Facts of the Case

  • Business & Acquisition: The appellant/assessee company was engaged in electricity generation and supply. In 1964, its units at Bilaspur and Katni were compulsorily acquired by the Government of Madhya Pradesh.
  • Initial Returns: The initial compensation was fixed at ₹5,85,000. The assessee filed its return for the Assessment Year (AY) 1965-66, and the assessment was completed at a loss of ₹56,611 on January 13, 1969.
  • Dispute & Litigation: A dispute arose over the valuation of the assets, leading to arbitration. The Umpire enhanced the compensation, which was subsequently challenged. The Madhya Pradesh High Court passed an order in 1971, and the litigation finally culminated in a Supreme Court judgment dated July 24, 1985, which modified the compensation.
  • Re-opening of Assessment: The assessee received an enhanced payment in the previous year 1978-79 (relatable to AY 1979-80) and deposited it in a nationalized bank, claiming exemption under Section 54-E.
  • Notice Issued: On November 15, 1981, the Income Tax Officer (ITO) issued a notice under Section 148 to re-open the assessment of AY 1965-66 (beyond the 8-year limit but within 16 years). The ITO claimed that Long-Term Capital Gains (LTCG) had escaped assessment because the primary transfer occurred in 1964.

Issues Involved

  1. Whether the Tribunal was justified in holding that the re-assessment proceedings under Section 147(a) read with Section 148 of the Income-tax Act, 1961 were validly initiated?
  2. Whether a mechanical "rubber stamp" approval affixed by the Central Board of Direct Taxes (CBDT) constitutes a valid sanction under Section 151(1) of the Income-tax Act for re-opening an assessment?

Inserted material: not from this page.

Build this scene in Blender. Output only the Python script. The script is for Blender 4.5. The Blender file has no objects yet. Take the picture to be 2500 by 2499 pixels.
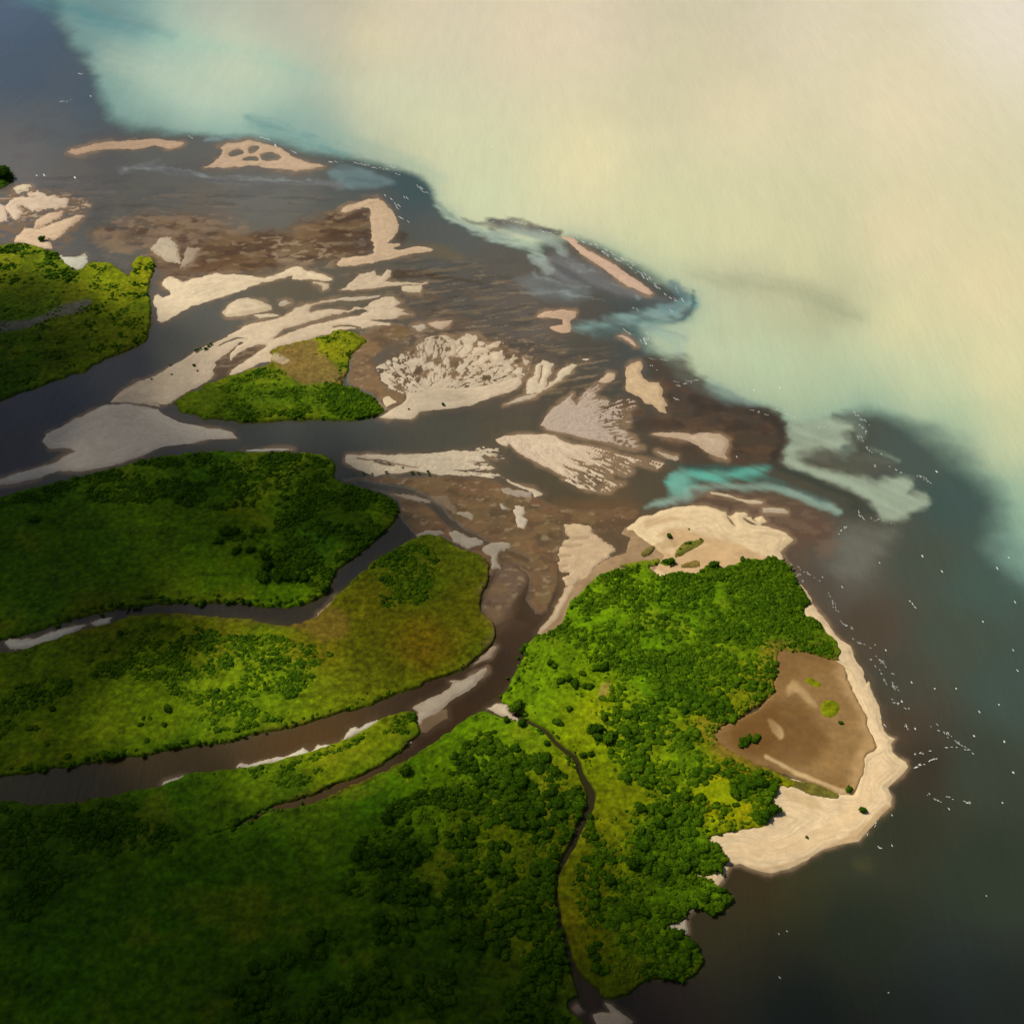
import bpy, bmesh, math, random
import numpy as np
# ------------------------------------------------------------------ camera, sky, sun, exposure
S = bpy.context.scene
C = S.collection
CAMH, PITCH, TAN = 600.0, math.radians(41), math.tan(math.radians(23))
cam = bpy.data.objects.new("camera", bpy.data.cameras.new("camera")); C.objects.link(cam)
cam.location = (0, 0, CAMH)
cam.rotation_euler = (math.pi/2-PITCH, 0, 0)
cam.data.sensor_fit = 'HORIZONTAL'
cam.data.angle = 2*math.atan(TAN)
cam.data.clip_start = 1; cam.data.clip_end = 120000
S.camera = cam
SUN_EL, SUN_AZ = math.radians(52), math.radians(-62)      # azimuth from +y, negative = to the left
sdir = np.array([math.sin(SUN_AZ)*math.cos(SUN_EL), math.cos(SUN_AZ)*math.cos(SUN_EL), math.sin(SUN_EL)])
sun = bpy.data.objects.new("sun", bpy.data.lights.new("sun", 'SUN')); C.objects.link(sun)
sun.data.energy = 4.5; sun.data.angle = math.radians(0.6); sun.data.color = (1.0, 0.93, 0.80)
from mathutils import Vector
sun.rotation_euler = Vector(sdir).to_track_quat('Z', 'Y').to_euler()
W = bpy.data.worlds.new("World"); S.world = W; W.use_nodes = True
nt = W.node_tree
bg = nt.nodes['Background']
sky = nt.nodes.new('ShaderNodeTexSky'); sky.sky_type = 'NISHITA'; sky.sun_disc = False
sky.sun_elevation = SUN_EL; sky.sun_rotation = SUN_AZ
sky.dust_density = 3.0; sky.air_density = 1.0
nt.links.new(sky.outputs[0], bg.inputs[0]); bg.inputs[1].default_value = 0.055
S.view_settings.view_transform = 'Standard'; S.view_settings.look = 'None'
S.view_settings.exposure = 0.0; S.view_settings.gamma = 1.0
S.render.engine = 'CYCLES'
S.cycles.use_denoising = True
S.cycles.max_bounces = 5; S.cycles.diffuse_bounces = 2; S.cycles.glossy_bounces = 2
S.cycles.transparent_max_bounces = 6; S.cycles.volume_bounces = 0
S.cycles.sample_clamp_indirect = 4

rng = np.random.default_rng(7); random.seed(7)
f32 = np.float32
# ------------------------------------------------------------------ helpers
TILES = dict(A=(0,0,.435), B=(830,0,.435), C=(1660,0,.435), D=(0,830,.435), E=(830,830,.435), F=(1660,830,.435),
             G=(0,1659,.435), H=(830,1659,.435), I=(1660,1659,.435), J=(350,640,.2589), K=(800,440,.2589),
             L=(880,780,.2589), M=(1180,780,.2589), N=(1450,1150,.2589), W=(0,0,1.294), X=(0,0,1.0),
             Q=(1220,1600,.2072))
def trace(s):
    """survey notes: 'TILE x,y x,y ... TILE x,y' -> Nx2 (or Nx3) in survey-sheet units"""
    out = []; t = TILES['X']
    for tok in s.split():
        if tok in TILES: t = TILES[tok]; continue
        v = [float(a) for a in tok.split(',')]
        p = [t[0]+v[0]*t[2], t[1]+v[1]*t[2]]
        if len(v) > 2: p.append(v[2]*t[2])
        out.append(p)
    return np.array(out)
def chaikin(p, n=1, closed=True):
    for _ in range(n):
        q = np.roll(p, -1, 0) if closed else p[1:]
        a = p if closed else p[:-1]
        r = np.empty((2*len(a), p.shape[1])); r[0::2] = .75*a+.25*q; r[1::2] = .25*a+.75*q
        if not closed: r = np.vstack([p[:1], r, p[-1:]])
        p = r
    return p
cp, sp = math.cos(PITCH), math.sin(PITCH)
def ground(u, v, z=0.0):
    """survey-sheet position -> metres on the ground plane"""
    a = (u-1250)/1250*TAN; b = (1249.5-v)/1250*TAN
    dy = cp + b*sp; dz = -sp + b*cp
    t = (z-CAMH)/dz
    return a*t, dy*t
def sheet(x, y):
    """inverse of ground()"""
    d = y*cp + CAMH*sp; b = (y*sp - CAMH*cp)/d
    return x/d/TAN*1250+1250, 1249.5 - b/TAN*1250
_P = rng.permutation(512); _ang = rng.random(512)*2*np.pi; _gx = np.cos(_ang).astype(f32); _gy = np.sin(_ang).astype(f32)
def perlin(x, y, seed=0):
    x = np.asarray(x, f32)+f32(seed*17.31+.013); y = np.asarray(y, f32)+f32(seed*9.77+.007)
    xi = np.floor(x); yi = np.floor(y); xf = x-xi; yf = y-yi
    xi = xi.astype(np.int32); yi = yi.astype(np.int32)
    sx = xf*xf*xf*(xf*(xf*6-15)+10); sy = yf*yf*yf*(yf*(yf*6-15)+10)
    def g(a, b, fx, fy):
        h = _P[(_P[a & 511]+b) & 511]
        return _gx[h]*fx+_gy[h]*fy
    n00 = g(xi, yi, xf, yf); n10 = g(xi+1, yi, xf-1, yf); n01 = g(xi, yi+1, xf, yf-1); n11 = g(xi+1, yi+1, xf-1, yf-1)
    a = n00+sx*(n10-n00); b = n01+sx*(n11-n01)
    return (a+sy*(b-a))*1.5
def fbm(x, y, scale, oct=4, seed=0, gain=.5):
    s = 0; a = 1.0; f = 1.0/scale
    for i in range(oct):
        s = s + a*perlin(x*f, y*f, seed+i*3); a *= gain; f *= 2.03
    return s
def lin(c):
    c = np.asarray(c, float)/255
    return np.where(c <= .04045, c/12.92, ((c+.055)/1.055)**2.4)
def sstep(a, b, x):
    t = np.clip((x-a)/(b-a), 0, 1); return t*t*(3-2*t)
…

Petitioner’s (Assessee’s) Arguments

  • Lack of Sanction/Mind Application: The notice under Section 148 was issued beyond 8 years. Under Section 151(1), a prerequisite satisfaction of the Board was mandatory. The approval proforma merely had a mechanical rubber stamp reading "Yes. The Board is satisfied", signed by an Under Secretary, demonstrating an absolute non-application of mind.
  • Full and True Disclosure: The assessee made a full disclosure of primary facts. The pending litigation and the arbitration report formed a part of the report of the Board of Directors filed along with the returns.
  • Inchoate Right: The final compensation was not determined or determinable during the original assessment period because the matter was sub judice. No debt had accrued until final judicial determination.
  • No Retrospective Re-opening for Exemption Evading: The revenue cannot re-open a closed assessment of AY 1965-66 simply because the assessee legally claimed the statutory benefit of Section 54-E when the enhanced compensation was actually received in AY 1979-80.

Respondent’s (Revenue’s) Arguments

  • Escaped Assessment: The transfer of capital assets took place in 1964. Therefore, any capital gains arising out of the transaction were liable to tax in the assessment year when the transfer took place (AY 1965-66) and had escaped assessment.
  • Valid Initiation: The revenue maintained that the assessee failed to fully and truly disclose the exact capital gains in the original returns, thereby making the re-assessment under Section 147(a) valid.

Court Order / Findings

  • On Section 151 (Rubber-Stamping): The High Court held that the "rubber-stamp" endorsement suggests that the decision was taken in a mechanical manner. Reasons are the vital link between the material on record and the conclusion. Affixing a mere stamp without recording brief administrative or quasi-judicial reasons fails the test of judicial scrutiny and proves non-application of mind.
  • On Section 147 (Duty to Disclose): The Court noted that the assessee is only required to disclose primary facts. The pending litigation details were explicitly disclosed in the Directors' Report. It is not the duty of the assessee to guide the ITO on what legal inferences to draw.
  • On Accrual of Capital Gains: Relying on supreme judicial precedents, the Court confirmed that in compulsory acquisitions, an enhanced compensation claim remains an inchoate right. Income does not accrue until it is judicially determined and a debt is credited in favor of the assessee. The finality was achieved through the Supreme Court in 1985, and the assessee rightly disclosed it upon receipt.
  • Conclusion: The Delhi High Court quashed the Section 148 notice and all subsequent proceedings, answering both questions of law in favor of the appellant/assessee.

Important Clarification

  • Mechanical Approvals: A mechanical approval via a rubber stamp under Section 151 is structurally defective and renders a re-assessment notice legally unsustainable.
  • Inchoate Rights: Enhanced compensation under compulsory acquisition does not generate taxable capital gains until it attains finality through judicial determination.

Sections Involved

  • Section 45(1): Capital Gains.
  • Section 54-E: Capital gains on transfer of capital assets not to be charged in certain cases.
  • Section 147(a) & 147(b): Income escaping assessment.
  • Section 148: Issue of notice where income has escaped assessment.
  • Section 149(1)(a): Time limit for notice.
  • Section 151(1): Sanction for issue of notice.